A professora olha-me com um misto de ar de espanto e de coitadinha-da-estrageira-ainda-não-sabe-nada-da-vida.
Depois de depreender que a sua expressão de pena e assombro significava “sim”, acrescento indignada:
- Mas ele acha mesmo que a Galiza é um país? – E nesse momento posso jurar que franzi a testa, pondo a minha melhor cara de nojo, incompreensão e arrogância.
Risos, risos, risos, ouço até gargalhadas. Fico vermelha. A pergunta que deveria ter causado revolta naquela sala de aula de jovens cultos e instruídos saiu-me torta.

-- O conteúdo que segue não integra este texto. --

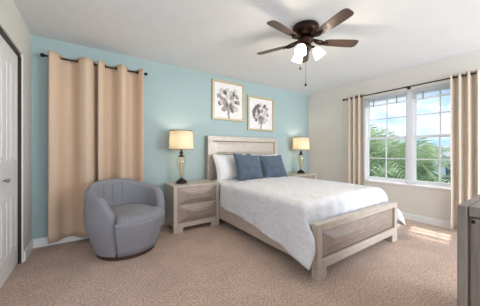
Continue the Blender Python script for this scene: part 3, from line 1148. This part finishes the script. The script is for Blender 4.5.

Mais risos e agora comentários para o colega do lado. Resolvo então tentar remediar:
- Não, não é isso. Eu percebo que ele possa achar que a Galiza é um país, mas daí a escreve-lo numa peça jornalística…. - Eu na verdade não percebo que ele ache isso. O meu conhecimento político e geográfico nega-se a assimilar essa informação. Mas parece que sou a única.
É então que a professora desiste de mim e conclui:
- Vêm como é uma expressão dúbia? Sempre podem haver pessoas mais confusas - e volto a jurar que o disse com um tom jocoso enquanto de me olhava de esguelha - que não entendam bem o significado da frase.